Dec 17, 2010

Civilized Kids are Happier Kids

this was taken from Glenn Doman newsletter

I find it quite true for our current society... I guess... I got to play a role in upbring my son to be a more civilized :)

Civilized Kids are Happier Kids
Do you sometimes feel that the social graces that you and I were taught to value are disappearing?
Salespeople are often rude, or what is worse, apathetic. Teenagers often don't look at you when they speak and they mumble incomprehensible answers when they do. Little children are less and less welcome in restaurants and stores, but when you see how badly behaved some little kids are you can understand why. We are on the verge of creating an anti-kid society, thanks to a whole generation that has paid little or no attention to kids' social growth.
There are many courses of action for mothers who understand the importance of social growth. Here are some examples:

1) Teach your child how to greet a friend or acquaintance. It takes brief but frequent practice at home to elevate the cursory "Hi" to such greetings as "Good Morning" or "Good Evening."

2) Allow your child to rehearse greeting others at home. Pretend you are grandmother, teacher or neighbor, and allow them to rehearse speaking loudly enough to be heard and looking directly at you. Simple rehearsal makes this comfortable and easy for any child to do.

3) Demonstrate to your child how not to greet someone. Try whispering while frowning and looking at the floor to show your child the effect of such a greeting. He'll get the point right away. Then rehearse the proper greeting once more.

4) Create simple scripts for your child to follow when answering the phone or the front door. When others phone your home, it will be such a delight to hear your child say, for example, "Good afternoon. This is the Anderson residence. May I help you?" Equally pleasant is the gracious three-year-old who greets guests at the door with "Good evening. Welcome to our home. Please come in." Kids have a way of adding just the right touch of warmth and elegance.

5) When your child is attending a formal occasion such as a wedding, concert or party, create for your child a homemade book on what may occur during the course of the function so he knows what to expect. Telling your child what kind of conduct is appropriate at a function will help prepare him for it and make the experience go much more smoothly.

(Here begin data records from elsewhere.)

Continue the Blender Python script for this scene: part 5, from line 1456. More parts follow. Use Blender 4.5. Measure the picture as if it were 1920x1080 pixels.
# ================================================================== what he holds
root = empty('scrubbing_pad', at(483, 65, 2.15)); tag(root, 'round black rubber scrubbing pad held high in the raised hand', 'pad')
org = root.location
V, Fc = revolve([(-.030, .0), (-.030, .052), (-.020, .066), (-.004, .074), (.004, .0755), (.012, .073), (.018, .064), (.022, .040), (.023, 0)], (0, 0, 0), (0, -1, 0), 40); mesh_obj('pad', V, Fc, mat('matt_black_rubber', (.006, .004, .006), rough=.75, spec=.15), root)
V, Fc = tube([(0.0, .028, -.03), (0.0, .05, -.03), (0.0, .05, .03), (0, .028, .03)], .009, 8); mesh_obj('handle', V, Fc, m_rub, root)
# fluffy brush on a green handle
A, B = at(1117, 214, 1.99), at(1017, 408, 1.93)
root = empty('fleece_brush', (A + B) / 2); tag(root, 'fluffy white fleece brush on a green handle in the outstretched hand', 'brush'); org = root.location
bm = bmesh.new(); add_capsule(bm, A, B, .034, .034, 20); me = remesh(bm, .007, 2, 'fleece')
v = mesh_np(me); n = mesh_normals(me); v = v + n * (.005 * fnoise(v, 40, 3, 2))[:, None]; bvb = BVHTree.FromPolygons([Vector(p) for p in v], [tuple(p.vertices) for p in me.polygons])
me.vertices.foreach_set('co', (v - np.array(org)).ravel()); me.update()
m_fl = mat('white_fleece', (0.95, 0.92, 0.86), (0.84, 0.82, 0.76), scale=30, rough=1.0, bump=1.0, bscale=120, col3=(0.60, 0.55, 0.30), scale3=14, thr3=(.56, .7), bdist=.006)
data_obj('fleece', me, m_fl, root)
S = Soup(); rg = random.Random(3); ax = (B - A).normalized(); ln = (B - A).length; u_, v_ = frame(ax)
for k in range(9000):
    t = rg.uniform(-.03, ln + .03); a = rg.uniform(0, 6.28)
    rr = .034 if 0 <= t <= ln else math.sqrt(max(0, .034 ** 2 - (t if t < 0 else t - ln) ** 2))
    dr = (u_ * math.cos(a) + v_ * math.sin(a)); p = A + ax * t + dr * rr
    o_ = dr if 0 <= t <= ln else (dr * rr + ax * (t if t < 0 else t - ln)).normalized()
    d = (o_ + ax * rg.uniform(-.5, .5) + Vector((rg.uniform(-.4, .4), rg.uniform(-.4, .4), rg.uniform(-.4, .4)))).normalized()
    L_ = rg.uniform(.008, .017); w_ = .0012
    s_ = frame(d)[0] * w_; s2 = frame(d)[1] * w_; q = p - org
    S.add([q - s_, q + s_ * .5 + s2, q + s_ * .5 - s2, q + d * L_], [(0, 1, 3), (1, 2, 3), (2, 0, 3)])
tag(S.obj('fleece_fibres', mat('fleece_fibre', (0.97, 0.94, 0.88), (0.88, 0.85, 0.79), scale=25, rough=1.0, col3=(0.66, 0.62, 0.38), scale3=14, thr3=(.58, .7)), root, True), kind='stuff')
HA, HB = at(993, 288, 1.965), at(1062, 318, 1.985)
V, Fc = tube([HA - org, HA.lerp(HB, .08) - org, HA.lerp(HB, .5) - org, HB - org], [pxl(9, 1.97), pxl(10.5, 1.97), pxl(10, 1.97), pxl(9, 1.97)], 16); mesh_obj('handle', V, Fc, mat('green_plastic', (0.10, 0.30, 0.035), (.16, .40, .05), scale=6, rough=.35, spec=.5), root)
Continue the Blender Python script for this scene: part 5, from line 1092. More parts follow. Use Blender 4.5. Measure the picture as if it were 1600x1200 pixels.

A social growth program deserves the same planning and organization that one would devote to intellectual and social growth. As with so many areas of development, social maturity does not need to happen by accident, but rather in a purposeful and joyous fashion.
The world has already given us the "Me Generation." Now we are rolling up our sleeves and getting to work on the "How-May-I-Help-You Generation." We don't have a moment to lose.

"Civilized behavior is learned at home from mother and father, so this is the best place to practice proper conduct."